_GIVEN TASK:_ Retype everything from the line that contains "None, .1, .52)" down to the line that contains "None, .06, .5)", inclusive, without altering or adding anything.

-- start SUPPLIED MATERIAL --

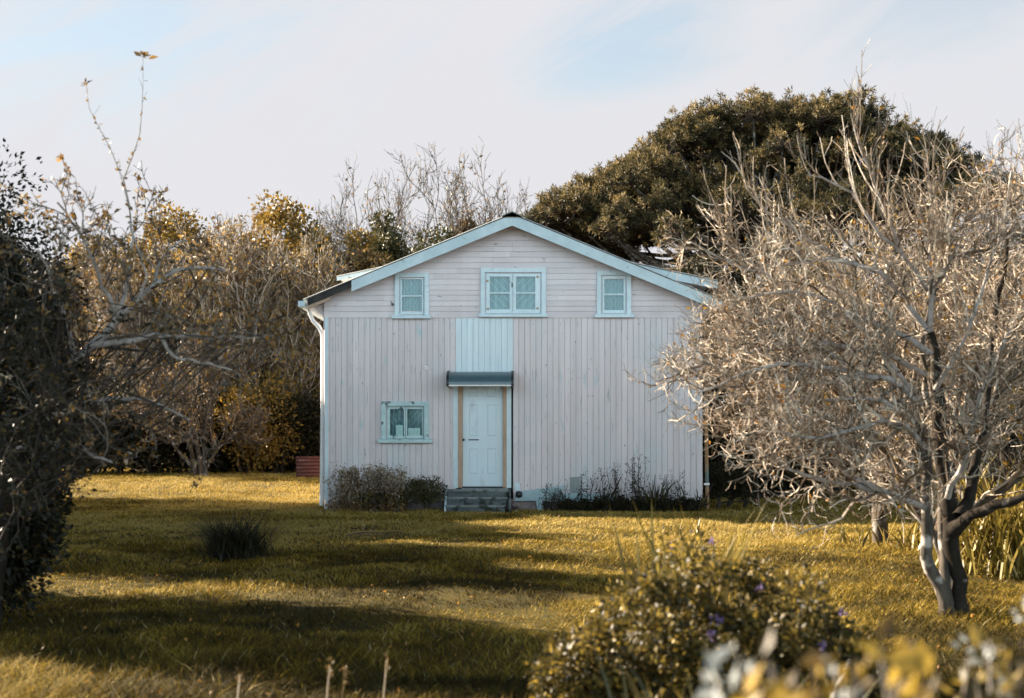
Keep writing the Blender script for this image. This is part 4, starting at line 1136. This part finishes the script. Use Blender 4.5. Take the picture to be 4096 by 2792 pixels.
def bare_small():
    b = P(800, 1908, 41.5); b[2] = float(gz(b[0], b[1]))
    r = thing('small_tree', b, 'small multi-stem bare tree with arching grey stems at the back of the left lawn', 'tree')
    st = [limb([(800, 1912), (795, 1800), (770, 1690), (735, 1610), (680, 1560), (620, 1540)], 41.5, 40.6, .13, .05),
          limb([(820, 1912), (815, 1800), (830, 1700), (870, 1560), (900, 1430)], 41.5, 42, .11, .04),
          limb([(785, 1912), (760, 1780), (700, 1700), (640, 1670), (560, 1660), (460, 1665)], 41.4, 40.4, .09, .035),
          limb([(806, 1912), (790, 1790), (780, 1650), (800, 1500), (790, 1380)], 41.6, 42, .1, .04),
          limb([(812, 1912), (850, 1820), (930, 1740), (1010, 1700)], 41.5, 41, .07, .025),
          limb([(795, 1912), (740, 1830), (690, 1780), (600, 1600), (560, 1480)], 41.5, 41, .08, .03)]
    q = np.array([a for a, _ in st]); ra = np.array([b_ for _, b_ in st])
    MB().tubes(q, ra * .75, 7, 0).build('trunk', M['greybark'], r, smooth=True)
    a1, b1 = grow(q, ra, 14, .3, 1, .8, 1.3, 6, .2, .12, .5, .016); a2, b2 = grow(a1, b1, 9, .1, 1, .7, .6, 5, .25, .1, .6, .011); a3, b3 = grow(a2, b2, 4, .1, 1, .7, .3, 4, .25, .1, .7, .009)
    C = MB().tubes(a1, b1, 4, 0).tubes(a2, b2, 3, 0).tubes(a3, b3, 3, 0)
    C.leaves(along(a3, 2600), .10, 1); C.build('crown', [M['browntwig'], M['brownleaf']], r)


bare_small()

# bare trees and ivy against the sky behind the roof
SK = 'slender bare trees against the sky behind the roof'
sp = []
for i in range(2):
    o = thing('slender_tree', (0, 0, 0), 'x', 'tree', SK)
    T, C = bare_tree_meshes(9.6, 8, 6, 6, 3, .38, .16, (.55, .26, .12, .06), .11, 500, 1, .13, .6, .014, .16, .3, leaf_levels=(3, 4))
    T.build('trunk', M['browntwig'], o, world=False, smooth=True); C.build('crown', [M['browntwig'], M['brownleaf']], o, world=False)
    sp.append(o)
stops_ = [tree_top(o) for o in sp]
used = set()
for px, py, d, k, s, lab in [(1330, 760, 54, 1, .75, 'slender bare tree leftmost against the sky behind the roof'), (1390, 660, 55, 0, 1, 'forked bare tree above the golden shrub left of the roof'),
                             (1560, 640, 57, 1, .85, 'thin bare tree rising behind the ivy-covered stump'), (1665, 640, 56, 0, .8, 'bare tree with a dark ivy stem left of the ridge'),
                             (1790, 600, 54, 1, .95, 'tallest bare tree left of the roof ridge'), (1880, 610, 55, 0, 1.1, 'wide-spreading bare tree just left of the ridge'),
                             (1990, 700, 57, 1, 1, 'bare tree directly behind the ridge'), (2100, 745, 58, 0, .8, 'low bare tree between the ridge and the pine')]:
    x = (px - 2048) * d / FPX; z = float(gz(x, d)); hs = (CH + (HY - py) * d / FPX - z) / stops_[k]; rz = RNG.random() * 6.28
    if k not in used: used.add(k); o = sp[k]; o.location = (x, d, z); o.rotation_euler = (0, 0, rz); o.scale = (s, s, hs); o['label'] = lab
    else: copy_thing(sp[k], (x, d, z), rz, (s, hs), lab)


def at_tree(px, pyt, d, w, label, leaf, name='shrub', n=40, lr=.5, per=300, size=.13, cat='shrub'):
    x = (px - 2048) * d / FPX; top = CH + (HY - pyt) * d / FPX; z = float(gz(x, d))
    return leafy_tree(name, (x, d, z), top - z, (w, w, (top - z) * .36), label, cat, leaf, 'browntwig', n, lr, per, size, None, .12, .62)


at_tree(1545, 815, 49, .85, 'dark ivy-covered trunk among the bare trees left of the roof', 'ivyleaf', 'ivy_tree', 50, .5, 330, .14, 'tree')
at_tree(1440, 905, 47.5, 1.0, 'golden shrub behind the left roof slope', 'goldleaf', 'golden_shrub', 45)
at_tree(1500, 960, 46.5, .8, 'brown shrub between the golden shrub and the roof edge', 'brownleaf', 'brown_shrub', 40)
at_tree(1690, 905, 50, .75, 'dark ivy clump just above the middle of the left roof slope', 'ivyleaf', 'ivy_shrub', 36)
at_tree(1640, 960, 47, .8, 'brown shrub nestled above the left roof slope', 'brownleaf', 'brown_shrub', 36)
at_tree(1780, 905, 52, .7, 'olive shrub below the tallest bare tree', 'ivyleaf', 'ivy_shrub', 30)
at_tree(1890, 855, 54, .9, 'brown shrub close to the roof ridge on its left', 'brownleaf', 'brown_shrub', 36)
at_tree(2180, 810, 55, 1.0, 'brown bush between the roof ridge and the pine', 'brownleaf', 'brown_shrub', 40)
at_tree(1365, 980, 47, .8, 'grey-brown shrub behind the lower left roof slope', 'brownleaf', 'brown_shrub', 36)

# ------------------------------------------------------------------ near left: evergreen, apple tree, offscreen shade trees
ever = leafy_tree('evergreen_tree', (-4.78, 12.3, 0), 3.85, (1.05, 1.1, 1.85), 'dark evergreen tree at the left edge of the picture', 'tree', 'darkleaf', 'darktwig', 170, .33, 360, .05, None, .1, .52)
leafy_tree('evergreen_shrub', (-4.55, 11.8, 0), 1.7, (.65, .7, .8), 'low dark evergreen shrub at the foot of the dark tree on the left', 'shrub', 'darkleaf', 'darktwig', 55, .34, 300, .065, None, .06, .5)


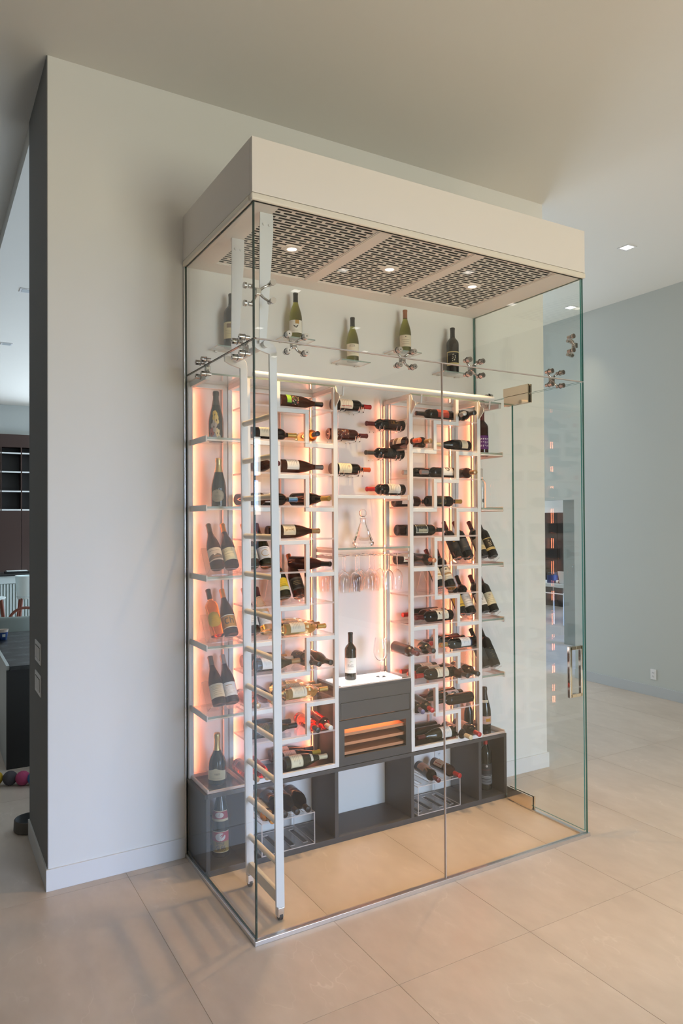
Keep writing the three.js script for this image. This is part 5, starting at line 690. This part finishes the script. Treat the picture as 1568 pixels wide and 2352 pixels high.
  ['K', 'blk', 'blk', 'hoop', 0.637, 0.279, 0.085, -0.065, 0.0, 0.998, 'deck', 'black magnum with red ring emblem in the acrylic crate, one nearest the cabinet upright', 'magnums in the acrylic crate'],
  ['K', 'blk', 'blk', 'hoop', 0.559, 0.279, 0.085, -0.045, 0.0, 0.999, 'deck', 'black magnum with red ring emblem in the acrylic crate, middle of three', 'magnums in the acrylic crate'],
  ['K', 'blk', 'blk', 'hoop', 0.481, 0.279, 0.085, -0.045, 0.0, 0.999, 'deck', 'black magnum with red ring emblem in the acrylic crate, one nearest the amber bottle', 'magnums in the acrylic crate'],
  ['B', 'amb', 'orange', 'none', 0.405, 0.266, 0.1, -0.076, 0.0, 0.997, 'deck', 'amber bottle with orange capsule in the crate behind the ladder', 'bottles in the acrylic crates'],
  ['B', 'blk', 'wine', 'pink', 1.633, 0.266, 0.085, -0.18, 0.0, 0.984, 'deck', 'dark bottle with pinkish label and brown capsule, nearer the centre in the door-side acrylic crate', 'bottles in the acrylic crates'],
  ['B', 'wine', 'redc', 'creamred', 1.765, 0.266, 0.085, -0.045, 0.0, 0.999, 'deck', 'dark bottle with bright red capsule, nearer the upright in the door-side acrylic crate', 'bottles in the acrylic crates'],
]) bottle(...b);
// ---------------------------------------------------------------- display stands, pegs, crates, small shelves, glasses
M.astand = [M.acrylEdge, M.acrylEdge, M.acrylEdge, M.acrylEdge, M.acryl, M.acryl];
function displayStand(x, y, w, label) {
  const t = thing('display_stand', label, 'bottle stand', [x, y, 0], 'acrylic bottle stands'), a = (33 * Math.PI) / 180, th = 0.003;
  const slab = (name, p, q, ww) => { const d = V(0, q[0] - p[0], q[1] - p[1]), L = d.length(); const m = part(name, new THREE.BoxGeometry(ww, L, th), M.astand, t); m.position.set(0, (p[0] + q[0]) / 2, (p[1] + q[1]) / 2); m.rotation.x = Math.atan2(d.z, d.y); return m; };
  slab('board', [0.003, 0.203], [0.15, 0.1075], w); slab('back_leg', [0.15, 0.1045], [0.003, 0.045], w); slab('ledge', [0.0045, 0.207], [0.036, 0.256], w);
  part('foot', box(-w / 2, w / 2, 0, 0.003, 0.045, 0.205), M.acryl, t);
}
for (const [x, lv, w, lab] of [[0.162, 1.6585, 0.19, 'acrylic stand on the corner shelf under the gold foiled champagne'], [0.16, 1.2715, 0.19, 'acrylic stand on the corner shelf under the orange bottle'], [0.165, 0.8825, 0.19, 'acrylic stand on the lowest corner shelf'],
  [0.384, 1.6655, 0.17, 'acrylic stand behind the ladder on the sixth shelf'], [0.384, 1.2785, 0.17, 'acrylic stand behind the ladder on the eighth shelf'], [0.59, 1.4715, 0.19, 'acrylic stand under the yellow labelled bottle'],
  [1.915, 1.6655, 0.19, 'acrylic stand under the two dark labelled bottles, sixth shelf'], [1.752, 1.4715, 0.19, 'acrylic stand under the two cream labelled bottles, seventh shelf'], [1.942, 1.2785, 0.18, 'acrylic stand under the golden label, eighth shelf'],
  [2.142, 1.6585, 0.19, 'acrylic stand on the upper end shelf beside the door'], [2.148, 1.2715, 0.19, 'acrylic stand on the middle end shelf beside the door'], [2.154, 0.8825, 0.19, 'acrylic stand on the lower end shelf beside the door']]) displayStand(x, lv, w, lab);
for (const [x0, dx, y, lab] of PEGS) {
  const t = thing('peg_cradle', lab, 'bottle holder', [x0, y, 0], 'wall bottle pegs');
  for (const u of [0.06, 0.2]) part('peg', [rod([dx * u - 0.016, -0.045, 0.002], [dx * u - 0.016, -0.045, 0.125], 0.0045, 10), rod([dx * u + 0.016, -0.045, 0.002], [dx * u + 0.016, -0.045, 0.125], 0.0045, 10), rod([dx * u - 0.016, -0.045, 0.125], [dx * u - 0.016, -0.012, 0.136], 0.0045, 10), rod([dx * u + 0.016, -0.045, 0.125], [dx * u + 0.016, -0.012, 0.136], 0.0045, 10)], M.crystal, t);
}
for (const [x0, x1, lab] of [[0.352, 0.7, 'clear slotted acrylic crate under the ladder-side rack'], [1.46, 1.816, 'clear slotted acrylic crate under the door-side rack']]) {
  const t = thing('acrylic_crate', lab, 'bottle crate', [0, 0.0345, 0]);
  const sheet = (name, y) => { const s = new THREE.Shape([V(x0, 0.03), V(x1, 0.03), V(x1, 0.31), V(x0, 0.31)]), n = 4, st = (x1 - x0) / n; for (let k = 0; k < n; k++) { const a = x0 + st * k + st * 0.32, b = a + st * 0.36; s.holes.push(new THREE.Path([V(a, 0.07), V(a, 0.27), V(b, 0.27), V(b, 0.07)])); } part(name, new THREE.ExtrudeGeometry(s, { depth: 0.006, bevelEnabled: false }).rotateX(Math.PI / 2).translate(0, y + 0.006, 0), [M.acryl, M.acrylEdge], t); };
  sheet('slotted_top', 0.185); sheet('slotted_base', 0.0005); for (const x of [x0, x1 - 0.006]) part('side_sheet', box(x, x + 0.006, 0.0068, 0.1848, 0.03, 0.31), [M.acryl, M.acryl, M.acrylEdge, M.acrylEdge, M.acrylEdge, M.acrylEdge], t);
}
for (const [x, y, w, lab] of [[0.262, 3.0, 0.2, 'small glass wall shelf behind the hanging straps'], [0.7, 3.108, 0.22, 'small glass wall shelf under the bird label bottle'], [1.115, 3.01, 0.22, 'small glass wall shelf under the ITER bottle'], [1.535, 3.121, 0.22, 'small glass wall shelf under the copper capped bottle'], [1.965, 3.018, 0.25, 'small glass wall shelf nearest the door side']]) {
  const t = thing('wall_shelf', lab, 'shelf', [x, y, 0], 'small glass wall shelves'); part('pane', box(-w / 2, w / 2, -0.006, 0.002, 0.003, 0.14), M.shelf, t); for (const s of [-1, 1]) part('clip', rbox(s * w * 0.32 - 0.008, s * w * 0.32 + 0.008, -0.012, -0.006, 0, 0.02, 0.002), M.alu, t);
}
function stem(name, label, x, y, z, s, flip, group, bowl) {
  const t = thing(name, label, 'wine glass', [x, y, z], group); if (flip) t.rotation.x = Math.PI; t.scale.setScalar(s);
  part('foot', lathe([[0, 0.004], [0.012, 0.003], [0.032, 0.001], [0.0335, 0.002], [0.03, 0.0035], [0.006, 0.008], [0.0035, 0.016]], 28), M.crystal, t);
  part('stem', lathe([[0.0035, 0.016], [0.003, 0.05], [0.0032, 0.088], [0.005, 0.1]], 16), M.crystal, t);
  part('bowl', lathe(bowl, 32), M.crystal, t);
}
const BOWL = [[0.0, 0.099], [0.005, 0.1], [0.018, 0.108], [0.03, 0.125], [0.0345, 0.148], [0.033, 0.178], [0.0285, 0.21], [0.0275, 0.225], [0.0269, 0.225], [0.0279, 0.21], [0.0324, 0.178], [0.0338, 0.148], [0.0293, 0.126], [0.017, 0.1095], [0, 0.1015]];
[[0.97, 0.22], [1.05, 0.22], [1.108, 0.15], [1.19, 0.22], [1.3, 0.22], [1.37, 0.22], [0.893, 0.09], [0.95, 0.09], [1.03, 0.09], [1.166, 0.08], [1.24, 0.09], [1.316, 0.1]].forEach(([x, z], i) => stem('wine_glass', 'clear stemmed wine glass hanging upside down from the acrylic stemware rack', x, 1.7505, z, 1.06, true, 'hanging wine glasses', BOWL));
stem('wine_glass', 'single tall wine glass standing on the glowing pad', 1.24, 0.9515, 0.215, 1, false, undefined, [[0, 0.099], [0.005, 0.1], [0.022, 0.108], [0.04, 0.13], [0.0475, 0.16], [0.045, 0.2], [0.038, 0.24], [0.0365, 0.25], [0.0359, 0.25], [0.0374, 0.24], [0.0444, 0.2], [0.0468, 0.16], [0.0393, 0.131], [0.021, 0.1095], [0, 0.1015]]);
{ const t = thing('decanter', 'cut crystal decanter with ball stopper on the glass shelf', 'decanter', [1.138, 1.7975, 0.17]), p = [[0, 0.003], [0.05, 0], [0.066, 0.006], [0.071, 0.022], [0.064, 0.04], [0.05, 0.075], [0.036, 0.11], [0.0235, 0.142], [0.0185, 0.158], [0.018, 0.172], [0.022, 0.18], [0.019, 0.182], [0.0145, 0.172], [0.015, 0.158]], g = new THREE.LatheGeometry(p.map((q) => new THREE.Vector2(...q)), 14).toNonIndexed(); g.computeVertexNormals();
  part('body', g, M.crystal, t); const s = part('stopper', new THREE.IcosahedronGeometry(0.0265, 1).translate(0, 0.216, 0), M.solidGlass, t); part('plug', rod([0, 0.165, 0], [0, 0.197, 0], 0.0115, 14, 0.013), M.crystal, s); }

// ---------------------------------------------------------------- shadows and hand-over
scene.traverse((o) => { if (o.isMesh) { o.castShadow = true; o.receiveShadow = true; } });
renderer.render(scene, camera);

-- end SUPPLIED MATERIAL --

_COMPLETED EXERCISE:_
ever = leafy_tree('evergreen_tree', (-4.78, 12.3, 0), 3.85, (1.05, 1.1, 1.85), 'dark evergreen tree at the left edge of the picture', 'tree', 'darkleaf', 'darktwig', 170, .33, 360, .05, None, .1, .52)
leafy_tree('evergreen_shrub', (-4.55, 11.8, 0), 1.7, (.65, .7, .8), 'low dark evergreen shrub at the foot of the dark tree on the left', 'shrub', 'darkleaf', 'darktwig', 55, .34, 300, .065, None, .06, .5)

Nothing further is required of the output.